**MATERIAL PROVIDED:**
■ ■ ■

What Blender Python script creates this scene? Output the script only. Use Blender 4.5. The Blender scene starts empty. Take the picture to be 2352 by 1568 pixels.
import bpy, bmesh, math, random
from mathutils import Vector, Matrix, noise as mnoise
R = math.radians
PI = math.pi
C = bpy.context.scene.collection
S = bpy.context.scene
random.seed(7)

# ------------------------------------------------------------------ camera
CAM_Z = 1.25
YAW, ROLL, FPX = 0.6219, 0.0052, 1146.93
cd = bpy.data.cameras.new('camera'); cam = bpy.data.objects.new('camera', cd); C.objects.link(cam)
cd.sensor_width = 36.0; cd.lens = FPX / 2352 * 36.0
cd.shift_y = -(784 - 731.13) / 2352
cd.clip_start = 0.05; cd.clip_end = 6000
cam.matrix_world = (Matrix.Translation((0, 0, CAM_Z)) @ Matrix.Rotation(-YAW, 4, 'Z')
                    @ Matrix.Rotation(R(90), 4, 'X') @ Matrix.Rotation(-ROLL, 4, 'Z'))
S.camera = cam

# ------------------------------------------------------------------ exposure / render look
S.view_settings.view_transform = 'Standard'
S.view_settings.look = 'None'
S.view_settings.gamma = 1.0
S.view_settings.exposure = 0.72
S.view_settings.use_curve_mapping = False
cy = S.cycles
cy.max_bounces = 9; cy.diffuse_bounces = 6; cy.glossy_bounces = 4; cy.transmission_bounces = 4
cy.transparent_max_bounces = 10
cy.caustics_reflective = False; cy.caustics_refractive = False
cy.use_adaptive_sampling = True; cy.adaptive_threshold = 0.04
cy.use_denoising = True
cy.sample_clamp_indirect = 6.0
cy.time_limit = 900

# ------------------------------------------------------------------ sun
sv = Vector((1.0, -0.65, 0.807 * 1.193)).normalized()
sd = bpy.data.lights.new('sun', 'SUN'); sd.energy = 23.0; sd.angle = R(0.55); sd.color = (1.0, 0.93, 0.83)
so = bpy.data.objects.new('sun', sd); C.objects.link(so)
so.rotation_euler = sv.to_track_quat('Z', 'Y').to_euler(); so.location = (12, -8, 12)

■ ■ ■

**DESCRIPTION OF THE TASK:** Extract all of the data shown above and repeat it verbatim.

**EXERCISE ANSWER:**
What Blender Python script creates this scene? Output the script only. Use Blender 4.5. The Blender scene starts empty. Take the picture to be 2352 by 1568 pixels.
import bpy, bmesh, math, random
from mathutils import Vector, Matrix, noise as mnoise
R = math.radians
PI = math.pi
C = bpy.context.scene.collection
S = bpy.context.scene
random.seed(7)

# ------------------------------------------------------------------ camera
CAM_Z = 1.25
YAW, ROLL, FPX = 0.6219, 0.0052, 1146.93
cd = bpy.data.cameras.new('camera'); cam = bpy.data.objects.new('camera', cd); C.objects.link(cam)
cd.sensor_width = 36.0; cd.lens = FPX / 2352 * 36.0
cd.shift_y = -(784 - 731.13) / 2352
cd.clip_start = 0.05; cd.clip_end = 6000
cam.matrix_world = (Matrix.Translation((0, 0, CAM_Z)) @ Matrix.Rotation(-YAW, 4, 'Z')
                    @ Matrix.Rotation(R(90), 4, 'X') @ Matrix.Rotation(-ROLL, 4, 'Z'))
S.camera = cam

# ------------------------------------------------------------------ exposure / render look
S.view_settings.view_transform = 'Standard'
S.view_settings.look = 'None'
S.view_settings.gamma = 1.0
S.view_settings.exposure = 0.72
S.view_settings.use_curve_mapping = False
cy = S.cycles
cy.max_bounces = 9; cy.diffuse_bounces = 6; cy.glossy_bounces = 4; cy.transmission_bounces = 4
cy.transparent_max_bounces = 10
cy.caustics_reflective = False; cy.caustics_refractive = False
cy.use_adaptive_sampling = True; cy.adaptive_threshold = 0.04
cy.use_denoising = True
cy.sample_clamp_indirect = 6.0
cy.time_limit = 900

# ------------------------------------------------------------------ sun
sv = Vector((1.0, -0.65, 0.807 * 1.193)).normalized()
sd = bpy.data.lights.new('sun', 'SUN'); sd.energy = 23.0; sd.angle = R(0.55); sd.color = (1.0, 0.93, 0.83)
so = bpy.data.objects.new('sun', sd); C.objects.link(so)
so.rotation_euler = sv.to_track_quat('Z', 'Y').to_euler(); so.location = (12, -8, 12)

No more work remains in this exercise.